'Girl on the Train' Review: Emily Blunt Powers Sex-Lies-and-Murder Mystery


Sinking into the film version of the Paula Hawkins bestselling mystery-thriller The Girl on the Train, the first thing you notice missing is England. That’s right, Hollywood has replaced that misty London train from which said girl thinks she witnesses sex, violence and maybe murder with a Westchester commuter express whooshing in and out of Manhattan’s Grand Central Station. It’s just not the same.

Luckily, director Tate Taylor (The Help), working from a intriguingly dark script by Erin Cressida Wilson (Secretary), has made the best choice possible to portray Rachel Watson, the booze-addled, bleary-eyed, emotional wreck of the film’s title. That’s Emily Blunt, and she is perfection, playing the hell out of this blackout drunk and adding a touch of welcome empathy. Blunt digs into the role like an actress possessed – there’s not an ounce of vanity here, and she keeps her real English accent to portray a Brit transplant on the ropes in New York. The childless Rachel has lost her job, and her cheating husband Tom (Justin Theroux, oozing sleaze) has dumped her for the quickly pregnant Anna (Rebecca Ferguson).

So the embittered Rachel round-trips daily into Manhattan for a P.R. job she no longer has, swilling vodka from a water bottle and gazing out the train window at a suburban home occupied by the perfect couple: sexy Megan Hipwell (Hayley Bennett) and her hunky husband Scott (Luke Evans).
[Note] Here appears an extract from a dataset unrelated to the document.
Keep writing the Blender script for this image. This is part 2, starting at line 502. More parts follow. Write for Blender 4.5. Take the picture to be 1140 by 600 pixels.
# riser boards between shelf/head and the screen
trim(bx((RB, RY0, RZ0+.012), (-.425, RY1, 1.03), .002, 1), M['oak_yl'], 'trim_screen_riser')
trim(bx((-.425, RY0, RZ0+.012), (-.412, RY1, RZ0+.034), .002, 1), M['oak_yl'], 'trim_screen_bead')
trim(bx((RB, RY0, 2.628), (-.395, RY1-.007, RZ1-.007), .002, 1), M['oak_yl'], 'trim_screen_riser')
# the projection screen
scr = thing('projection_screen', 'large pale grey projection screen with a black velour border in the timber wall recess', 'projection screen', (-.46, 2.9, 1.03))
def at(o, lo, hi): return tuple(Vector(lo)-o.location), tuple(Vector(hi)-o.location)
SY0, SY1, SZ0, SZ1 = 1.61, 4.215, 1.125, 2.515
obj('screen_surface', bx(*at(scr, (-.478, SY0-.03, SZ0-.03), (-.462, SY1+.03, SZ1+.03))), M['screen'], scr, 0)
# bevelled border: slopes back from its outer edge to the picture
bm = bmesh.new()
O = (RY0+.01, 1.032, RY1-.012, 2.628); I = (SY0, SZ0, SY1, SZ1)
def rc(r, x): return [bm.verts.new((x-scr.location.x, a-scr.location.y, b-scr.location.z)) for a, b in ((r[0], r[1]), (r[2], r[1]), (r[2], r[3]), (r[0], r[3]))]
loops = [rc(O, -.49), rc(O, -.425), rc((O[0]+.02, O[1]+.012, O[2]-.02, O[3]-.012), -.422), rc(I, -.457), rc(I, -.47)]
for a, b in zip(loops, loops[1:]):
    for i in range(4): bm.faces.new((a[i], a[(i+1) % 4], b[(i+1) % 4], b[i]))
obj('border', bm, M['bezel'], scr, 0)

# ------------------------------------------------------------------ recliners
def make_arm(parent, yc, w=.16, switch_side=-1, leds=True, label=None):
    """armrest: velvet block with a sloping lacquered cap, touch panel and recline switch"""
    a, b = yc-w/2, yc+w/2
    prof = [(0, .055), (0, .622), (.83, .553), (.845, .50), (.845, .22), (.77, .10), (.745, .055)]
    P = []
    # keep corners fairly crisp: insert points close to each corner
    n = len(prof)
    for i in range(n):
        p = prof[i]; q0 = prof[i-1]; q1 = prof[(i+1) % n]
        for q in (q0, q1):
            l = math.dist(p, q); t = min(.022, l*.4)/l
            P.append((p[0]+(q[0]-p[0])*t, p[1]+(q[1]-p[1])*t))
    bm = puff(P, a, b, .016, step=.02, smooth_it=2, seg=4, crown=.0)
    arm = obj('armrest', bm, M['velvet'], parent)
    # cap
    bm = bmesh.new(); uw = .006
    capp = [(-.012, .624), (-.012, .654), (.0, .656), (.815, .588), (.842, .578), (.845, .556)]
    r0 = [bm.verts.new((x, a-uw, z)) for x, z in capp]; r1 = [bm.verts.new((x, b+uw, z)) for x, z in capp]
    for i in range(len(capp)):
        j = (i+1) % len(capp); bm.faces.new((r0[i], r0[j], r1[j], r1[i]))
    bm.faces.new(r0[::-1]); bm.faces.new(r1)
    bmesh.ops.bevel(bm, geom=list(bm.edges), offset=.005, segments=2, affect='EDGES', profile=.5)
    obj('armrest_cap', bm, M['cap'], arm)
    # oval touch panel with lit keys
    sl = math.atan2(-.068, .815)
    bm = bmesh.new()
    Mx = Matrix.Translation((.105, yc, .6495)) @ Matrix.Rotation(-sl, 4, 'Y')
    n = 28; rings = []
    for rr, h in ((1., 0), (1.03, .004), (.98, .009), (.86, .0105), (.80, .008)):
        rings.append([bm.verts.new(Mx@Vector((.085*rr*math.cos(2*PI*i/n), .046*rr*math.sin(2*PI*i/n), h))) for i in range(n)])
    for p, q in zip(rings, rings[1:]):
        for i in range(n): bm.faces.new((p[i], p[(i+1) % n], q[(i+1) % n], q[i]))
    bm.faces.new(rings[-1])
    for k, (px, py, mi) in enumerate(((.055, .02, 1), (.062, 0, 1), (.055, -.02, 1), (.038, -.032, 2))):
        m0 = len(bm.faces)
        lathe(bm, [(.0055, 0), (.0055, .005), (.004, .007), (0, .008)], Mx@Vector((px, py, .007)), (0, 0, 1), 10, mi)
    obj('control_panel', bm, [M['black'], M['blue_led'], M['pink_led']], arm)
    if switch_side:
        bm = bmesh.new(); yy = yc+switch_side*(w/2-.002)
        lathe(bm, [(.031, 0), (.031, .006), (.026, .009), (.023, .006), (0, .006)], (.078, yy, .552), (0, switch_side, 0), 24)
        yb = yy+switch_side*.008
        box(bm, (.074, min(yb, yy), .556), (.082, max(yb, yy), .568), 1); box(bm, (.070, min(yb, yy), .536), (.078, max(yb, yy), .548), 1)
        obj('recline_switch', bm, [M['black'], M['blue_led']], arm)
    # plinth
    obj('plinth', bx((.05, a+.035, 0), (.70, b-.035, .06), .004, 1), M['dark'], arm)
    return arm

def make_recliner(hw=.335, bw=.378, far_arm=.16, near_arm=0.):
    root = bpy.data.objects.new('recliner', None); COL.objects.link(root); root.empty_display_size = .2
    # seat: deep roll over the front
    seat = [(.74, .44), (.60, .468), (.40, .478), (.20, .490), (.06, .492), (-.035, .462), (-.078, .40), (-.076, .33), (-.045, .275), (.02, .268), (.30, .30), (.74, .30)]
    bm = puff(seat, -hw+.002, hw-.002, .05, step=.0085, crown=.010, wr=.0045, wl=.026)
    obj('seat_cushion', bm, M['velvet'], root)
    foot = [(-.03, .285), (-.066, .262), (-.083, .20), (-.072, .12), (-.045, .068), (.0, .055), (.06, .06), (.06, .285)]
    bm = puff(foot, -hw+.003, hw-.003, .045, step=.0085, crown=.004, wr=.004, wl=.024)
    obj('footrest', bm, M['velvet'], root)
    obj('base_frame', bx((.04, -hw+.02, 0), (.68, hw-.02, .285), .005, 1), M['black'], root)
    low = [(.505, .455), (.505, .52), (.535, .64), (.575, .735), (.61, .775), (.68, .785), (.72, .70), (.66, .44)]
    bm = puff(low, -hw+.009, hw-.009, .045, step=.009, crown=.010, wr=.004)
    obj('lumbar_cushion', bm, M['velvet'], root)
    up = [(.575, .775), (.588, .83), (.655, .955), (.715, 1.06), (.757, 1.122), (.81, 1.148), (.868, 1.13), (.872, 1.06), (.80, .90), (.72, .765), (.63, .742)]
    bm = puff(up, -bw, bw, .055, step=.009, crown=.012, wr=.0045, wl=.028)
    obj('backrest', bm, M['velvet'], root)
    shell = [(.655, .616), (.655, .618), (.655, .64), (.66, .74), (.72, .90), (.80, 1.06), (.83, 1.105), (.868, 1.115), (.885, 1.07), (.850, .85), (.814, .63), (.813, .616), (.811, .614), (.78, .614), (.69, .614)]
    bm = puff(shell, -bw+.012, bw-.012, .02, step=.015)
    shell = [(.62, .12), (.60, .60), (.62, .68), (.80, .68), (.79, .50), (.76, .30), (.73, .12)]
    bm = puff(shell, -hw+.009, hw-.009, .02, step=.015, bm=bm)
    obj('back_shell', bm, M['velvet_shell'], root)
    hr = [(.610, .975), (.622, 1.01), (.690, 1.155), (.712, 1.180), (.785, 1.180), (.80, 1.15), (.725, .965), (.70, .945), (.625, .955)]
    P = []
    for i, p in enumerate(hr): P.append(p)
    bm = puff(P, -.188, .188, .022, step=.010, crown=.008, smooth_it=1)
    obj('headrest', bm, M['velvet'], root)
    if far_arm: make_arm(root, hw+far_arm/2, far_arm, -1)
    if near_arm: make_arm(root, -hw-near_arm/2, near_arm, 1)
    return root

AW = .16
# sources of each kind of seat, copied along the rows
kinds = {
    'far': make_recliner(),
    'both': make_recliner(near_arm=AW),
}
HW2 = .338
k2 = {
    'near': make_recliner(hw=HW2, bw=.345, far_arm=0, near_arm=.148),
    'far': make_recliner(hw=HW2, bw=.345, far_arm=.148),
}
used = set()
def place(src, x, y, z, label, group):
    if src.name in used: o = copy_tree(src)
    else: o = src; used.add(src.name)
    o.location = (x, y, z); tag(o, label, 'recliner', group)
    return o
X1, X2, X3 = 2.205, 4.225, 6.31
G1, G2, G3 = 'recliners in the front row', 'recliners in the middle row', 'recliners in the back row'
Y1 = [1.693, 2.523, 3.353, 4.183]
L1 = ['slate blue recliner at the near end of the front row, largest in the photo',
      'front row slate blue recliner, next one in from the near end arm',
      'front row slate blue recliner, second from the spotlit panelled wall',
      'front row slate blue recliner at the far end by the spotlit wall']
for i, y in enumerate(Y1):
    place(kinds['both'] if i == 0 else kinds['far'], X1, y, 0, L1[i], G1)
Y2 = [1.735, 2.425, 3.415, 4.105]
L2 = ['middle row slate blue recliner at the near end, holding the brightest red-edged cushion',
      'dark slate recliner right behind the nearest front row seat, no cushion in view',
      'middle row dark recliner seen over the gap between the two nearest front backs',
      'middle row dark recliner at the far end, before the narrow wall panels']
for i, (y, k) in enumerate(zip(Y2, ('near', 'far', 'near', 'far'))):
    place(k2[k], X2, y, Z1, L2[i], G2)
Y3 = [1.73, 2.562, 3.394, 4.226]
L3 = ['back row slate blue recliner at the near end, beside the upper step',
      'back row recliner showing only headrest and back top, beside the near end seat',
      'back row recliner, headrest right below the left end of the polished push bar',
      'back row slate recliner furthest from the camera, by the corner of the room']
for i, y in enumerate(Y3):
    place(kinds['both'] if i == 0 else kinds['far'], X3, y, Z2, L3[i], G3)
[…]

Then Megan turns up bludgeoned to death in the woods near her dream home. Did Scott kill her? Or is it Kamal Abdic (Edgar Ramírez), the shrink Rachel saw in a clinch with Megan? Or is it Rachel herself, who can’t remember why she woke that night bruised with her clothes caked with blood? A local detective (the reliably fine Allison Janney), wants to know.

No spoilers here, though the movie gives away the game faster than the novel. It helps loads to bask in the dark shadows of Charlotte Bruus Christensen’s cinematography and the haunting cadences of Danny Elfman’s score. The Girl on the Train lacks the bitter humor and stylish verve that director David Fincher infused into the film of Gillian Flynn’s Gone Girl. What it wisely maintains from the novel are three unreliable narrators – Rachel, Anna and Megan, women who have a hard time being honest with us and themselves. Annoying? Not to me. I found the device, and the secret of what unites these hard-luck ladies, to be just the femcentric fuel to raise Girl to the level of spellbinder.